In a bulletin received by THISDAY in Abuja, Olufemi’s trial was held in secret and conducted in arabic, which he does not understand, without adequate interpretation facilities. He had no legal representation or any legal assistance. It is feared that he was tortured while being held incommunicado in pre-trial detention to force him to “confess”.
Adam was the 51st person to be executed in Saudi Arabia this year, according to Amnesty International’s monitoring. As in previous years, the figures reflect a disproportionately high rate of executions of Africans and Asians. Of the 51 people executed so far this year, 36 were Saudi Arabians, out of a population of some 21 million, while 15 executions were of foreign nationals residing in Saudi Arabia, whose number approximately six million. In 2008, the Saudi Arabian government executed, on average, more than two people a week.

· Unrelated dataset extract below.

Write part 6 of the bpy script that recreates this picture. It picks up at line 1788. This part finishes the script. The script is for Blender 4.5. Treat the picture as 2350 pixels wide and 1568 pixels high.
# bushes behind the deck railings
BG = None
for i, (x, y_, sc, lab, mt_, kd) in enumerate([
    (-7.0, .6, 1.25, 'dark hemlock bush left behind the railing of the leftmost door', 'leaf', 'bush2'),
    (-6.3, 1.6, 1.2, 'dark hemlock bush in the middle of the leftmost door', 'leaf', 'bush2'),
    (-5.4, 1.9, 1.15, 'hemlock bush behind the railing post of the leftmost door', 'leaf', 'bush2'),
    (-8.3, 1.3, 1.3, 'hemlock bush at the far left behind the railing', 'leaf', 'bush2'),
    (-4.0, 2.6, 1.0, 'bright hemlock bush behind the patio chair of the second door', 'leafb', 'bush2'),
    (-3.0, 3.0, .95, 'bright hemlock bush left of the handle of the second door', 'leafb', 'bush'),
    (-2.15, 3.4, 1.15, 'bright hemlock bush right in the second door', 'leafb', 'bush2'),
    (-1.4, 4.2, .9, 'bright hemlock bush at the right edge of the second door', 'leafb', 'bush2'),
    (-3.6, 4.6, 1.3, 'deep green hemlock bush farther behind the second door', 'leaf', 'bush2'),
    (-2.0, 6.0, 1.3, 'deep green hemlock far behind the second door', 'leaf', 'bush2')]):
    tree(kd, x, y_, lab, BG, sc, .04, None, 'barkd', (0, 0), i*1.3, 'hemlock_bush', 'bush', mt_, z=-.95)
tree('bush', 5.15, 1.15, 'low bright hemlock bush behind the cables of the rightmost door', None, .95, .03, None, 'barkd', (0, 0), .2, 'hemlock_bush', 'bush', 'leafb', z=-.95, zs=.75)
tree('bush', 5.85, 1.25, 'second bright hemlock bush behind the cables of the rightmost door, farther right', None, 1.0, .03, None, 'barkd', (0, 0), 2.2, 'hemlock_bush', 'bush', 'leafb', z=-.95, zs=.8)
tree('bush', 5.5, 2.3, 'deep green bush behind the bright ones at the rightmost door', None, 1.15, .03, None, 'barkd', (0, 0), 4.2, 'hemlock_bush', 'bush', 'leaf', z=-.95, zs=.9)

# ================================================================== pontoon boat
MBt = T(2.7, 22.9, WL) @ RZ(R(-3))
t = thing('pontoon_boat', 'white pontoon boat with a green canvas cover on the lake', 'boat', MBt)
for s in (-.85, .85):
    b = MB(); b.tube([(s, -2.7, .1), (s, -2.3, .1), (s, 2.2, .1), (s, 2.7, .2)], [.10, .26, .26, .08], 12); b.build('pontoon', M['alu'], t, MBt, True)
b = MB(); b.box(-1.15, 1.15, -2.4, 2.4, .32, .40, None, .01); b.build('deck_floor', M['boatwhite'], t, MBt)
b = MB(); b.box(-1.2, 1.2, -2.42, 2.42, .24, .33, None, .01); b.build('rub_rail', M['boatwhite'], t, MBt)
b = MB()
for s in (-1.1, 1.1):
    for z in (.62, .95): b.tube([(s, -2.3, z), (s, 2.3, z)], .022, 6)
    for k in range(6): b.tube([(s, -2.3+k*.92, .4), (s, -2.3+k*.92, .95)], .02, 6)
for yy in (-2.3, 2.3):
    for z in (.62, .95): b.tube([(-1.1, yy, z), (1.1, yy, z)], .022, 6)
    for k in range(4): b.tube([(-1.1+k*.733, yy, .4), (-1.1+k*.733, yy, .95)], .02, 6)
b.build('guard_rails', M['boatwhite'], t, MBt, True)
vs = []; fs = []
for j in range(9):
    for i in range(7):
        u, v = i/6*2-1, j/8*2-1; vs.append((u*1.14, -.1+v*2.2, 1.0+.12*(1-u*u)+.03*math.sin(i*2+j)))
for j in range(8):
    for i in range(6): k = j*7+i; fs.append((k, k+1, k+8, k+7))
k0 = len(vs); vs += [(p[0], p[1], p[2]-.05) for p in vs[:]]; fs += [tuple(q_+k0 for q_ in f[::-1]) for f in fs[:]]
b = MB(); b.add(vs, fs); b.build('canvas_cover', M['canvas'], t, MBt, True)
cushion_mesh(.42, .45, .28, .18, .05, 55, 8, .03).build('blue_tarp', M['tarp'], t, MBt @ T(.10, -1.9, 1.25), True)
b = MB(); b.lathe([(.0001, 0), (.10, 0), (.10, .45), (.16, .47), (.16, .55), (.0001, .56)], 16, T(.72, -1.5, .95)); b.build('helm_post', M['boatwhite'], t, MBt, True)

Almost half of them were foreign nationals from developing countries, including Nigeria.The government of Saudi Arabia uses the death penalty for a wide range of offences, including offences which are ill-defined or do not have lethal consequences. The process by which the death penalty is imposed and carried out is harsh, largely secretive and grossly unfair. Executions in Saudi Arabia are generally held in public, and are in some cases, followed by crucifixion of the bodies. Saudi Arabian judges have wide discretion and can hand down death sentences for vaguely-worded and non-violent offences. Some migrant workers are reported to have even been unaware that they had been sentenced to death until the very morning of their execution.
The Saudi Arabian government's continuing high use of the death penalty runs counter to the growing international trend towards abolition and the UN General Assembly's adoption in 2007 and 2008 of resolutions calling for a worldwide moratorium on executions. According to Amnesty International, 139 countries in the world have abolished the death penalty in law or practice.